Ketersediaan sarana dan prasarana sekolah berfungsi untuk menciptakan
kelancaran dan kenyaman belajar. Karena sarana dan prasarana berkorelasi dengan
efisiensi dalam proses belajar mengajar.
Sistem
manajemen yang berkualitas juga menjadi ciri penting sekolah favorit. Oleh
karena itu, sekolah favorit harus dipimpin oleh kepala sekolah yang cerdas,
cakap, komit, konsisten, terbuka, dan tegas. Hal ini berkaitan dengan jasa
layanan pendidikan. Kepala sekolah favorit harus siaga dengan kritik
konstruktif baik dari siswa, orang tua, maupun masyarakat pada umumnya demi
peningkatan kualitas layanan pendidikan.
Menyikapi Kasus
Migrasi
Bercermin
dari ulasan di atas, maka kasus migrasi ke sekolah negeri favorit pantas
disikapi dengan bijak. Jika migrasi berlangsung wajar (artinya sekolah yang
dituju memang kekurangan siswa), tidak menjadi persoalan.
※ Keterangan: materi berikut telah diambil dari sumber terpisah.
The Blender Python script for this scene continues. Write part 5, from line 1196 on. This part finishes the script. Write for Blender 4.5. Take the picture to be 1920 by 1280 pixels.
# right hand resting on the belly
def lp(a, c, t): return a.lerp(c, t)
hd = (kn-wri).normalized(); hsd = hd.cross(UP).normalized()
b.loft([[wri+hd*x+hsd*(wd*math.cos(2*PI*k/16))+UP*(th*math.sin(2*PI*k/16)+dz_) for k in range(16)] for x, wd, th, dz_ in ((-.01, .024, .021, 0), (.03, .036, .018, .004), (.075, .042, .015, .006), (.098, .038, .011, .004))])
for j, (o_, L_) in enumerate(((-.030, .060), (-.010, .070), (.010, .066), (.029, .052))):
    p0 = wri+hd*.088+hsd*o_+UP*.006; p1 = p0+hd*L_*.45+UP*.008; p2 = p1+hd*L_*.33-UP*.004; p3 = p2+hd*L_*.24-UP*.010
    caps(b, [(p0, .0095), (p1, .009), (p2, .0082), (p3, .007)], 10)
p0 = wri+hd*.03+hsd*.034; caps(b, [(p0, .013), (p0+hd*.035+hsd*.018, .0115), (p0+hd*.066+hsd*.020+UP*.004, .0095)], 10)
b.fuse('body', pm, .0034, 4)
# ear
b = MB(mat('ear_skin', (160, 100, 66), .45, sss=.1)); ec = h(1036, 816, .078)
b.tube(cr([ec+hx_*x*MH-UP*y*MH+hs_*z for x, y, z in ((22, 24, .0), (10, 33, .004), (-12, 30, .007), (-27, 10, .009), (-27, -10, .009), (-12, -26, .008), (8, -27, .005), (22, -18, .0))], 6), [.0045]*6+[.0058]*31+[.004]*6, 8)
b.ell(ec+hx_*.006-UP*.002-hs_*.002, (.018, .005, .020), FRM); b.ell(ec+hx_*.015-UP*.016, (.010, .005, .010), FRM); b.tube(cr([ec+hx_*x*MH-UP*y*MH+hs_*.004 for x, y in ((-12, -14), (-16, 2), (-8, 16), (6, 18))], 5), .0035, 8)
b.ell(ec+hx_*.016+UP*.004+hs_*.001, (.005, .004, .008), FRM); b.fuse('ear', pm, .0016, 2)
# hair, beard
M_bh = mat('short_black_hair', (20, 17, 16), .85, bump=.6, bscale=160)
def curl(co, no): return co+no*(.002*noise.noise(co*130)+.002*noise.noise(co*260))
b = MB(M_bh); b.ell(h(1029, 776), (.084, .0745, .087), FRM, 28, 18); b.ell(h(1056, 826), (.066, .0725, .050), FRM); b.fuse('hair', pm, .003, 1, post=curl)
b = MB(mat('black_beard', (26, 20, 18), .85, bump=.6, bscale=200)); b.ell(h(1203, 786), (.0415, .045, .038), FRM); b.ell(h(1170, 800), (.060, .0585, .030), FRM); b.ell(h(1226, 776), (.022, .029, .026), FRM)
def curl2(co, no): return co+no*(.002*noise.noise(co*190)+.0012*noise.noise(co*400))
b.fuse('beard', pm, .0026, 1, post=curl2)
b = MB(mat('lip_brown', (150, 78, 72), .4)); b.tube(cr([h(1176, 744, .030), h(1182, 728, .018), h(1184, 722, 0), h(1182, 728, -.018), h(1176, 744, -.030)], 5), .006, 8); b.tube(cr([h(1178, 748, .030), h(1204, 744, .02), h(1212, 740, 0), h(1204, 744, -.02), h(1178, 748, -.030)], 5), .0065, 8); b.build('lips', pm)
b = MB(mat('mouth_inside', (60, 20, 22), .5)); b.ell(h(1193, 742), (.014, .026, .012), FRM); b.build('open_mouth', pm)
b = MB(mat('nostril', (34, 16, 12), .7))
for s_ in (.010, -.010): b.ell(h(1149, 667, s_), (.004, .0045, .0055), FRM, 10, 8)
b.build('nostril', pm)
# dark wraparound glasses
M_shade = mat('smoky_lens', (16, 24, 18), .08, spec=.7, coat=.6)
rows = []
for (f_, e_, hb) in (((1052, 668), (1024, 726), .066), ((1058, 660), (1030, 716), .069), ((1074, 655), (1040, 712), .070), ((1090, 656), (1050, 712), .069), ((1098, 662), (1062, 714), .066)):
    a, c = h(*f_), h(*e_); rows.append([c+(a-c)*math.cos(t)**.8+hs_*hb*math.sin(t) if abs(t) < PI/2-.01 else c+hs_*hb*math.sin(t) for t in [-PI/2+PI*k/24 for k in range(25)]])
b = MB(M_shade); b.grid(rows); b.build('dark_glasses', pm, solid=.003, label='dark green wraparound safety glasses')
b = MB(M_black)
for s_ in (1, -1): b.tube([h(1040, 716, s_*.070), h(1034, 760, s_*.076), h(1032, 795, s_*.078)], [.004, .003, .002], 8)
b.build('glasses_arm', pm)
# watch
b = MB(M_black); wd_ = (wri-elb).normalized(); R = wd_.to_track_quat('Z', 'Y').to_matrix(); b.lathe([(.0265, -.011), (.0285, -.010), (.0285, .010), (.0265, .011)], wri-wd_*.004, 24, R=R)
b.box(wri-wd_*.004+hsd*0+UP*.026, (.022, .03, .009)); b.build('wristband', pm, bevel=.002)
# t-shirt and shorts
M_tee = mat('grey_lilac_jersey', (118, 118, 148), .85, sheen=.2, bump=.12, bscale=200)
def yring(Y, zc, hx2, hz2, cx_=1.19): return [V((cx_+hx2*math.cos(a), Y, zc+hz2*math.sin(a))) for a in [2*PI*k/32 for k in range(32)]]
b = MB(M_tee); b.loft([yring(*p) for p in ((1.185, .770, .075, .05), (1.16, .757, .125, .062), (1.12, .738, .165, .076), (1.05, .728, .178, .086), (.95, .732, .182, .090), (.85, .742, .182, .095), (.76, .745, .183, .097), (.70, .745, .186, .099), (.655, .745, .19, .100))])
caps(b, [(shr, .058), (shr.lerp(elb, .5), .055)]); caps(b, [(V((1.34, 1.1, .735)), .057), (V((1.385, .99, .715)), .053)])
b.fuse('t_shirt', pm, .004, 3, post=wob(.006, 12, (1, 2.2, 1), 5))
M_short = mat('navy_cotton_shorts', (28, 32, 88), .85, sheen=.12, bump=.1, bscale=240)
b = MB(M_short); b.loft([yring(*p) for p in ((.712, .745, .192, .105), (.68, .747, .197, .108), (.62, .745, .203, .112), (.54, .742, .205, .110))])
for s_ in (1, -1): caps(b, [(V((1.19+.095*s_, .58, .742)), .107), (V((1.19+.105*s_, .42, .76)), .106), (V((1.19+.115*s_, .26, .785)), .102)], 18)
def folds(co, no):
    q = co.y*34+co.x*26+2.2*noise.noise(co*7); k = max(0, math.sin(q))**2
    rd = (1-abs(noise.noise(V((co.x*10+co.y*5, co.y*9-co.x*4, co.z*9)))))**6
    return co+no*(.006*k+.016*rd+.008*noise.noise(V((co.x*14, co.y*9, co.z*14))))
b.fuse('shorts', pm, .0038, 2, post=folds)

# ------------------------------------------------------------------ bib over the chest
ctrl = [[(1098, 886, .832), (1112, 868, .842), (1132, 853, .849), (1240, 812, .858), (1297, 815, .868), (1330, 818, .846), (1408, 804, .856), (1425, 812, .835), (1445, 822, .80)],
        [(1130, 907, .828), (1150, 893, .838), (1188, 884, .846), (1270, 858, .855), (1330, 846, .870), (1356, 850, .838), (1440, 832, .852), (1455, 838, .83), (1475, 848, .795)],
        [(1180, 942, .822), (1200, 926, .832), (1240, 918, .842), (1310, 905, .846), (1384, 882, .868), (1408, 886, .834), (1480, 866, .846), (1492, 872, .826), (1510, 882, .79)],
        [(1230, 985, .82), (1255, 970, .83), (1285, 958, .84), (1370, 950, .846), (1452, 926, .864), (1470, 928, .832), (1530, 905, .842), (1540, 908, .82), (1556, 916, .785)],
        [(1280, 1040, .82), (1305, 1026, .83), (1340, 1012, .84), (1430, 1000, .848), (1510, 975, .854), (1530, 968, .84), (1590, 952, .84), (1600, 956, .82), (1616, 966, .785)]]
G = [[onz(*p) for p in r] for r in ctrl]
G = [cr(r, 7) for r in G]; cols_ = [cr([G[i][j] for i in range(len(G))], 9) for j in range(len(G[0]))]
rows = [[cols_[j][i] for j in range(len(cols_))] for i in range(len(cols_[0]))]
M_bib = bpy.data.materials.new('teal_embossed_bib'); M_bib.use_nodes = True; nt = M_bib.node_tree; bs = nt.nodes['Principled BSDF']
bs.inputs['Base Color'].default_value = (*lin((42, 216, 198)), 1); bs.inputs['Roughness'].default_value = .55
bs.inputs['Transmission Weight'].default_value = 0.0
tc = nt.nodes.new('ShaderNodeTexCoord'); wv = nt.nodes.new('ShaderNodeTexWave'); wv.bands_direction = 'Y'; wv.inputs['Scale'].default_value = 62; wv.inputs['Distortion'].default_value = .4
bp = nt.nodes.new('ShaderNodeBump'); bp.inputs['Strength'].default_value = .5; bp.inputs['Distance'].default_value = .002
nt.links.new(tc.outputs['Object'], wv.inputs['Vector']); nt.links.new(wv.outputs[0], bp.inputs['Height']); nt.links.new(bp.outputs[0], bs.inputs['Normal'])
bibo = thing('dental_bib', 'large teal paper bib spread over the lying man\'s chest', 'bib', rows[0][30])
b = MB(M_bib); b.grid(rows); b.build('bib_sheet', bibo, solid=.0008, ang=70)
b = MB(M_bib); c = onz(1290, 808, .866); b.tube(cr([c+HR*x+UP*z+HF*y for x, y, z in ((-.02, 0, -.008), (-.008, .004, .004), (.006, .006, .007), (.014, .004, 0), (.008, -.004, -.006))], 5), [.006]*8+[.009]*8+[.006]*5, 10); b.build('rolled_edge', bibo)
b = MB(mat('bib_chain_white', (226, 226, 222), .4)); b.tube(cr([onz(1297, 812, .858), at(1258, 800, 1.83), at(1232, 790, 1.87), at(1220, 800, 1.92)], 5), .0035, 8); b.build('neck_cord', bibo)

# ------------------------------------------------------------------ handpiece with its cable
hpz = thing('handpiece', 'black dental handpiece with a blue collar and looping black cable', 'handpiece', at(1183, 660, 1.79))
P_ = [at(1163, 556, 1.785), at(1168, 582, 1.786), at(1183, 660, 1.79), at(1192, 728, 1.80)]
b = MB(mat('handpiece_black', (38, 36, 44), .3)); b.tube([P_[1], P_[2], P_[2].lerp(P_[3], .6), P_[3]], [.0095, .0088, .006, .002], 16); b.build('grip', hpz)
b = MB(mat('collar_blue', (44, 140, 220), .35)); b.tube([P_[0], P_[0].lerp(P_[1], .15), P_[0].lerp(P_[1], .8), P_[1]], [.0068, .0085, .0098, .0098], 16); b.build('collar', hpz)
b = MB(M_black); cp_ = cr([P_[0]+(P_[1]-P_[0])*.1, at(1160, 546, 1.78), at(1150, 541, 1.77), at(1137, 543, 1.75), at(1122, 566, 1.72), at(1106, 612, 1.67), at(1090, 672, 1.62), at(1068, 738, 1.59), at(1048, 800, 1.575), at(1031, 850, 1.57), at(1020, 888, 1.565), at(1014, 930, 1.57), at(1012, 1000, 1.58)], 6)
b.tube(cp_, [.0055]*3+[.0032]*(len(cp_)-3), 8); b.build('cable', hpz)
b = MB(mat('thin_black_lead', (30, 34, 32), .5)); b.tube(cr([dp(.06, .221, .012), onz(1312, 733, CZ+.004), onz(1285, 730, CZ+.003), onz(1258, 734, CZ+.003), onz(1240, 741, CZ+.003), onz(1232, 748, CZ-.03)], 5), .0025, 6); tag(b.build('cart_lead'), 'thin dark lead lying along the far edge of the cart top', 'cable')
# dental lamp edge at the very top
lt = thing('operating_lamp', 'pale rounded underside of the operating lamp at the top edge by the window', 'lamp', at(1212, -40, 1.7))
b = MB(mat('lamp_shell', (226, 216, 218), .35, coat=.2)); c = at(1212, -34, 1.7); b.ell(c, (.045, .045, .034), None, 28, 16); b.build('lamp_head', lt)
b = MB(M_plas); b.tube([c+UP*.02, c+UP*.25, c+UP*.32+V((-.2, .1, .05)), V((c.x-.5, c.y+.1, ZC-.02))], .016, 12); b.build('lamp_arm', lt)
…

Namun, belakangan
kasus migrasi justru menyasar pada sekolah negeri favorit yang sudah overload.
Buktinya, mulai tahun ini sekolah negeri favorit di Denpasar sampai
memberlakukan kelas siang dengan jumlah siswa per kelas mencapai 50-an.
Kebijakan ini memberikan bukti bahwa jumlah siswa dengan tenaga pendidik dan
sarana/ prasarana sekolah tidak ideal. Secara kualitas, jumlah ini jelas tidak
efektif.
Kasus
migrasi dan overload pada sekolah negeri favorit merupakan senjata bunuh
diri. Selama ini sekolah favorit telah keliru menginterpretasikan statusnya.
Karena mereka terjebak pada stigma luar yakni sekolah favorit identik dengan
peminat yang membludak. Akibatnya, mereka lupa hal hakiki tentang sekolah
favorit yaitu memberikan layanan pendidikan yang optimal. Jika kekeliruan ini
terus berlanjut, lambat laun status favorit akan turun seiring perjalanan
waktu.
Sebagai
penerima dalam kasus migrasi, sekolah negeri favorit pantas berpikir ulang.
Tidak logis jika sekolah menerima siswa lagi, padahal sudah overload
sebelumnya. Sekolah favorit harus berpikir jangka panjang tentang eksistensi
status favoritnya. Jangan sampai jumlah sesaat, di kemudian hari akan dicemooh
dan ditinggalkan peminat gara-gara tidak bisa memberikan layanan pendidikan
yang maksimal. Dalam konteks inilah dibutuhkan kepala sekolah yang tegas dan
konsisten.
Orang
tua juga harus cerdas dalam menyikapi kasus migrasi ini. Jangan mengorbankan
anak demi status favorit padahal nyatanya sekolah tersebut sudah overload. Sepatutnya
orang tua jeli memilih sekolah yang betul-betul sesuai dengan hitungan
matematis kualitas. Jangan memaksa anak melakukan migrasi ke sekolah favorit
yang overload apalagi demi prestise tanpa memahami kondisi dan kemampuan
akademik anak. Alih-alih mendapatkan pendidikan yang optimal, justru orang tua
menjerumuskan anak pada iklim pendidikan yang kian terbatas. Orang tua telah
menjebak anaknya pada ruang belajar yang sesak, menjauhkan perhatian guru
dengan siswa, dan menciptakan sejumlah kerumitan stres pada anak. Jika hal ini
terjadi, anak akan mengalami korban beruntun. Korban keinginan orang tua dan
korban overload sekolah.
Lebih
penting lagi adalah peran dinas pendidikan selaku pemangku kebijakan. Selama
ini dinas pendidikan provinsi dan kota Denpasar terkesan tutup mata dari kasus
migrasi siswa. Semestinya dinas pendidikan harus membuat regulasi yang jelas
dan konsisten dalam pelaksanaannya. Jangan sampai seperti kasus overload
tahun lalu, pemerintah terkesan diam dan membiarkan. Buktinya, sekolah negeri
favorit yang menerima siswa melebihi kuota yang ditetapkan tidak pernah
ditindak tegas (diberi sanksi). Faktor pembiaran inilah yang menyebabkan negeri
favorit membuka penerimaan siswa baru melalui jalur migrasi.
Jika
pemerintah tidak segera membuat regulasi yang tegas maka satu per satu
eksistensi sekolah swasta di Denpasar akan terancam bubar.